• [GIVEN PROBLEM] Restate all of the data exactly.

• [DATA BLOCK]
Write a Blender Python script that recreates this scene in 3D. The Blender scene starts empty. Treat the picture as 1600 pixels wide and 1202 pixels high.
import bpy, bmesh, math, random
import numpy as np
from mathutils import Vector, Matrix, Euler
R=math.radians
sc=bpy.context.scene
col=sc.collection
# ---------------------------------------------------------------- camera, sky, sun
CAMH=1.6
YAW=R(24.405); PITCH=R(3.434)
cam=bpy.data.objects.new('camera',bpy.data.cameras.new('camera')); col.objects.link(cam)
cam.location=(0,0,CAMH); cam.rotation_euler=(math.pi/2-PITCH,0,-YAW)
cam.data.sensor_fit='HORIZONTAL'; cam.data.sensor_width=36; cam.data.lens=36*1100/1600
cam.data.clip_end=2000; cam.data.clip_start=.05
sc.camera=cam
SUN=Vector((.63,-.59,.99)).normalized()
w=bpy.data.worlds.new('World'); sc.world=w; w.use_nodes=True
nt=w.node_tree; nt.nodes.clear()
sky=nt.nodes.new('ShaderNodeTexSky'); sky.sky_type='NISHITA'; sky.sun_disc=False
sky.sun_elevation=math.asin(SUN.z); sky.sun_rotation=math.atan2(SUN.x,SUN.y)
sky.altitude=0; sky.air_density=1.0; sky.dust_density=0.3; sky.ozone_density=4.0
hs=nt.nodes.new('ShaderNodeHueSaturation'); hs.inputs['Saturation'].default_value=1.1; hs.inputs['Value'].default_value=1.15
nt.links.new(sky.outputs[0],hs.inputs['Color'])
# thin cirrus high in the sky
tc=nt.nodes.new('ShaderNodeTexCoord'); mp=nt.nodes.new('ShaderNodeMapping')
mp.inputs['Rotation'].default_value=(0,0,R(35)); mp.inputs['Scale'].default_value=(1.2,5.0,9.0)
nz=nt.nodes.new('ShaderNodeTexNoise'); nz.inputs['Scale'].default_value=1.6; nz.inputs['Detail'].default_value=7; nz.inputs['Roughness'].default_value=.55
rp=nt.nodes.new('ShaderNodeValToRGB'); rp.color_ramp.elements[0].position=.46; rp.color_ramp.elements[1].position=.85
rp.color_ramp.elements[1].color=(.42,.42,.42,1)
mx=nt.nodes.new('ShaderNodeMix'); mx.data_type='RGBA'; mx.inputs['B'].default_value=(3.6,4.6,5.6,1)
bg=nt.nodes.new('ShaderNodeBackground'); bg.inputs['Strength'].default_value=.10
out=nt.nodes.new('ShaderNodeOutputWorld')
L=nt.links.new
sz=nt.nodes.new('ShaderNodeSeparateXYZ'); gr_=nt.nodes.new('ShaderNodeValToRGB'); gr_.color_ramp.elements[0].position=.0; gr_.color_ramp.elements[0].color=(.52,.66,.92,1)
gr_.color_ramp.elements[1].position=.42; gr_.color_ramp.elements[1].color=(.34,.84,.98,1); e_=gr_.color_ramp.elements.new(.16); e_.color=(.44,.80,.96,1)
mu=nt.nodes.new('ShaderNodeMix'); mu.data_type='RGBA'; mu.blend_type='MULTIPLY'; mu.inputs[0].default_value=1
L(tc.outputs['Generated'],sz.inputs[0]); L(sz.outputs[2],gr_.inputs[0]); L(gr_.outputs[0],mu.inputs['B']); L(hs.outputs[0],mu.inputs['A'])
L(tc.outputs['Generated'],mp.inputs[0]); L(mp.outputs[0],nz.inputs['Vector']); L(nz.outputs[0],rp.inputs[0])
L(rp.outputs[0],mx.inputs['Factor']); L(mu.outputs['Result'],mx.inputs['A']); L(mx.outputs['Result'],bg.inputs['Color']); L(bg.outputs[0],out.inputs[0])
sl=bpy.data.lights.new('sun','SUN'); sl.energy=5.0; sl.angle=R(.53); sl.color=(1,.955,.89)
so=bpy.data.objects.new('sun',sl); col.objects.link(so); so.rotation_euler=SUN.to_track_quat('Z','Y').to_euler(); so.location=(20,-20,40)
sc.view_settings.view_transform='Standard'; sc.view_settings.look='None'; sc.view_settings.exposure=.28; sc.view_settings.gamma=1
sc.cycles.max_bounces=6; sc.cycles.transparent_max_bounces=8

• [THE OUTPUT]
Write a Blender Python script that recreates this scene in 3D. The Blender scene starts empty. Treat the picture as 1600 pixels wide and 1202 pixels high.
import bpy, bmesh, math, random
import numpy as np
from mathutils import Vector, Matrix, Euler
R=math.radians
sc=bpy.context.scene
col=sc.collection
# ---------------------------------------------------------------- camera, sky, sun
CAMH=1.6
YAW=R(24.405); PITCH=R(3.434)
cam=bpy.data.objects.new('camera',bpy.data.cameras.new('camera')); col.objects.link(cam)
cam.location=(0,0,CAMH); cam.rotation_euler=(math.pi/2-PITCH,0,-YAW)
cam.data.sensor_fit='HORIZONTAL'; cam.data.sensor_width=36; cam.data.lens=36*1100/1600
cam.data.clip_end=2000; cam.data.clip_start=.05
sc.camera=cam
SUN=Vector((.63,-.59,.99)).normalized()
w=bpy.data.worlds.new('World'); sc.world=w; w.use_nodes=True
nt=w.node_tree; nt.nodes.clear()
sky=nt.nodes.new('ShaderNodeTexSky'); sky.sky_type='NISHITA'; sky.sun_disc=False
sky.sun_elevation=math.asin(SUN.z); sky.sun_rotation=math.atan2(SUN.x,SUN.y)
sky.altitude=0; sky.air_density=1.0; sky.dust_density=0.3; sky.ozone_density=4.0
hs=nt.nodes.new('ShaderNodeHueSaturation'); hs.inputs['Saturation'].default_value=1.1; hs.inputs['Value'].default_value=1.15
nt.links.new(sky.outputs[0],hs.inputs['Color'])
# thin cirrus high in the sky
tc=nt.nodes.new('ShaderNodeTexCoord'); mp=nt.nodes.new('ShaderNodeMapping')
mp.inputs['Rotation'].default_value=(0,0,R(35)); mp.inputs['Scale'].default_value=(1.2,5.0,9.0)
nz=nt.nodes.new('ShaderNodeTexNoise'); nz.inputs['Scale'].default_value=1.6; nz.inputs['Detail'].default_value=7; nz.inputs['Roughness'].default_value=.55
rp=nt.nodes.new('ShaderNodeValToRGB'); rp.color_ramp.elements[0].position=.46; rp.color_ramp.elements[1].position=.85
rp.color_ramp.elements[1].color=(.42,.42,.42,1)
mx=nt.nodes.new('ShaderNodeMix'); mx.data_type='RGBA'; mx.inputs['B'].default_value=(3.6,4.6,5.6,1)
bg=nt.nodes.new('ShaderNodeBackground'); bg.inputs['Strength'].default_value=.10
out=nt.nodes.new('ShaderNodeOutputWorld')
L=nt.links.new
sz=nt.nodes.new('ShaderNodeSeparateXYZ'); gr_=nt.nodes.new('ShaderNodeValToRGB'); gr_.color_ramp.elements[0].position=.0; gr_.color_ramp.elements[0].color=(.52,.66,.92,1)
gr_.color_ramp.elements[1].position=.42; gr_.color_ramp.elements[1].color=(.34,.84,.98,1); e_=gr_.color_ramp.elements.new(.16); e_.color=(.44,.80,.96,1)
mu=nt.nodes.new('ShaderNodeMix'); mu.data_type='RGBA'; mu.blend_type='MULTIPLY'; mu.inputs[0].default_value=1
L(tc.outputs['Generated'],sz.inputs[0]); L(sz.outputs[2],gr_.inputs[0]); L(gr_.outputs[0],mu.inputs['B']); L(hs.outputs[0],mu.inputs['A'])
L(tc.outputs['Generated'],mp.inputs[0]); L(mp.outputs[0],nz.inputs['Vector']); L(nz.outputs[0],rp.inputs[0])
L(rp.outputs[0],mx.inputs['Factor']); L(mu.outputs['Result'],mx.inputs['A']); L(mx.outputs['Result'],bg.inputs['Color']); L(bg.outputs[0],out.inputs[0])
sl=bpy.data.lights.new('sun','SUN'); sl.energy=5.0; sl.angle=R(.53); sl.color=(1,.955,.89)
so=bpy.data.objects.new('sun',sl); col.objects.link(so); so.rotation_euler=SUN.to_track_quat('Z','Y').to_euler(); so.location=(20,-20,40)
sc.view_settings.view_transform='Standard'; sc.view_settings.look='None'; sc.view_settings.exposure=.28; sc.view_settings.gamma=1
sc.cycles.max_bounces=6; sc.cycles.transparent_max_bounces=8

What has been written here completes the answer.